In a significant ruling that clarifies the scope of service tax applicability in the aviation sector, the Supreme Court of India has dismissed an appeal by the Airports Authority of India (AAI) against the imposition of service tax on its export cargo handling services. The judgment, delivered on September 23, 2025, in Airports Authority of India v. Commissioner of Service Tax (Civil Appeal No. 17405/2017), reinforces the broad interpretation of “airport services” under the Finance Act, 1994, and holds that such services, even for export cargo, are taxable from September 10, 2004 onwards.
Background of the Case
The AAI, a government entity under the Ministry of Civil Aviation, manages airports across India and is registered for service tax payments. Its operations include handling cargo, particularly export cargo, involving activities such as unloading, carting, X-ray screening, and packing—from acceptance of shipment until loading onto aircraft.
The dispute originated from a 2010 order by the Commissioner (Adjudication), Service Tax, Delhi, which confirmed service tax liability on AAI for the period October 1, 2003, to March 31, 2007. Initially classified under “Storage and Warehousing Service” until September 9, 2004, it shifted to “Airport Services” from September 10, 2004. AAI challenged this before the Customs, Excise & Service Tax Appellate Tribunal (CESTAT), which upheld the liability under “Airport Services” post-2004. Aggrieved, AAI appealed to the Supreme Court under Section 35L of the Central Excise Act, 1944.
Key Arguments Presented
AAI’s counsel, Y.K. Kapur, argued that export cargo handling is explicitly excluded from the definition of “cargo handling service” under Section 65(23) of the Finance Act, 1994. He emphasized the proviso to this subsection, which states that handling of export cargo does not fall under cargo handling services, thereby exempting it from taxable services as defined in Section 65(105).
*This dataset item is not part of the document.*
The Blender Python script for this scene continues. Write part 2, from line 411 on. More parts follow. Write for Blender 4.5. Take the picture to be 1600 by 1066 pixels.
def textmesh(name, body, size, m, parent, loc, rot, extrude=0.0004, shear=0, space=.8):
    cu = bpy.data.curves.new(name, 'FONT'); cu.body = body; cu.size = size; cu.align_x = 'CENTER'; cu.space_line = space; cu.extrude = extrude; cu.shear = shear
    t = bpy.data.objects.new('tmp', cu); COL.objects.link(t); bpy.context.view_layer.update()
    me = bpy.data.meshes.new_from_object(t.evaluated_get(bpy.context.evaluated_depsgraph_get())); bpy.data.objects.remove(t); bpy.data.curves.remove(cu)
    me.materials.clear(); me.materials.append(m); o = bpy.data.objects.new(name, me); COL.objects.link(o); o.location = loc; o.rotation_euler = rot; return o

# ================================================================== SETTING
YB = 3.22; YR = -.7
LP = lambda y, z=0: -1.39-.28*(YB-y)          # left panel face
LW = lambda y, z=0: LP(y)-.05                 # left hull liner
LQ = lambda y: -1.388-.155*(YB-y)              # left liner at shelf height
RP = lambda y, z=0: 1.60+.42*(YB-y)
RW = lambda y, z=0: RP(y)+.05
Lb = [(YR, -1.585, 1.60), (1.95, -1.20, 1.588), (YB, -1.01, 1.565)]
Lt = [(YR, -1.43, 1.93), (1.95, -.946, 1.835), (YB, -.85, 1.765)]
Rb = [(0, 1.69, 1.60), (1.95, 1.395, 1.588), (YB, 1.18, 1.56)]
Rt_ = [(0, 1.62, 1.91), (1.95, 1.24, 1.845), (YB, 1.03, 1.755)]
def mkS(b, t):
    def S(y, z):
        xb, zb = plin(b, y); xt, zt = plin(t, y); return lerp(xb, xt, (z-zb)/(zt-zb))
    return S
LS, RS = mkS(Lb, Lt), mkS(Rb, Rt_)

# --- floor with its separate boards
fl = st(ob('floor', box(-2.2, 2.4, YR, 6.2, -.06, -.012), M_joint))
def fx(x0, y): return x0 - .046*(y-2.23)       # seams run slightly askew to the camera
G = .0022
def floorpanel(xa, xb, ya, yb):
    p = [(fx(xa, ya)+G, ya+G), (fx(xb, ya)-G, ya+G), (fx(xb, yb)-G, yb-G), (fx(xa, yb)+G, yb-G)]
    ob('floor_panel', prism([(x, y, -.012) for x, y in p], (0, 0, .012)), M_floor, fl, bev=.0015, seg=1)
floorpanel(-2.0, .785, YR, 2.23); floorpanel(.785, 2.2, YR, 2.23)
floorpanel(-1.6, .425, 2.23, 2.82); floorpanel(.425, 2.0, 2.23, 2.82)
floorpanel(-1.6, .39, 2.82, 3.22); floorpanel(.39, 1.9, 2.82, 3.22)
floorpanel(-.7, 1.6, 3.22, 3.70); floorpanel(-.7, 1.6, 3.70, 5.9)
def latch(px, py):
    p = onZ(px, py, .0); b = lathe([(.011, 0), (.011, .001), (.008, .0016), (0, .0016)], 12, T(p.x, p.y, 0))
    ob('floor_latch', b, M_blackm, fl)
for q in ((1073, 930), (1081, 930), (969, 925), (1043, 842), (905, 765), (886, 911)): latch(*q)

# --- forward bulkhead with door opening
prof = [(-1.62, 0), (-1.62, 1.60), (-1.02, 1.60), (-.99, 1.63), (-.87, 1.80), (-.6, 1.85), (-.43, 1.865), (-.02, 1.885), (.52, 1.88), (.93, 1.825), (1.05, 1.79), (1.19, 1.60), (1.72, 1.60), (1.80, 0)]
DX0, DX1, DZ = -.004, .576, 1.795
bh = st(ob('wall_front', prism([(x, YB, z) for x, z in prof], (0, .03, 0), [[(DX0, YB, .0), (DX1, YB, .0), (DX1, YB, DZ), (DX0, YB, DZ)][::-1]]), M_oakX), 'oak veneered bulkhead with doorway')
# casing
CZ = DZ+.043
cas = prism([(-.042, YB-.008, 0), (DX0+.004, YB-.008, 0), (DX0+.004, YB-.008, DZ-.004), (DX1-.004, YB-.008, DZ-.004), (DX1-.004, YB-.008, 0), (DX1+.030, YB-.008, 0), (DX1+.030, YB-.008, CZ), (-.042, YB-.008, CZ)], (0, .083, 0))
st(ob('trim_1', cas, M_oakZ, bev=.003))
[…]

The respondent, represented by senior counsel Nisha Bagchi, contended that while Section 65 defines terms, the charging provision is Section 66, which levies service tax on “taxable services” referenced in subclauses of Section 65(105), including subclause (zzm) for airport services. This subclause covers any service provided by AAI or others in airports or civil enclaves, making it broad enough to include export cargo handling.
Supreme Court’s Reasoning
The bench, comprising Justices Pankaj Mithal and Prasanna B. Varale, meticulously dissected the statutory framework. Justice Mithal, authoring the judgment, clarified that Section 65 is definitional, not charging. The exclusion of export cargo from “cargo handling service” in Section 65(23) does not automatically exempt it from service tax.
The Court highlighted Section 66 as the charging section, imposing a 12% tax (as applicable then) on taxable services under Section 65(105)(zzm). This subclause encompasses “any service provided… to any person, by Airports Authority… in any airport or a civil enclave.” The judges noted its wide ambit, capturing all AAI services in airports, regardless of cargo type.
Subclause (zzm) was introduced effective September 10, 2004, post which all AAI airport services became taxable. The Court rejected AAI’s reliance on the cargo handling exclusion, stating it does not override the taxable service definition. Even if export cargo is excluded from one category, it falls under the broader “airport services” umbrella.
The bench dismissed arguments based on departmental circulars, ruling that they cannot supersede statutory provisions. It affirmed CESTAT’s order, finding no error in taxing export cargo handling as airport services from 2004.
Implications for the Aviation and Tax Sectors
This judgment (2025 INSC 1141) sets a precedent for interpreting service tax provisions broadly, especially in public sector undertakings like AAI. It underscores that exemptions must be explicitly statutory, not inferred from definitions alone. For exporters and logistics firms, this could mean continued tax liabilities on airport-related services, potentially increasing operational costs.
Post-GST era (introduced in 2017), such services now fall under GST, but the ruling remains relevant for pre-2017 disputes. It may influence ongoing litigations involving similar classifications under excise or service tax laws.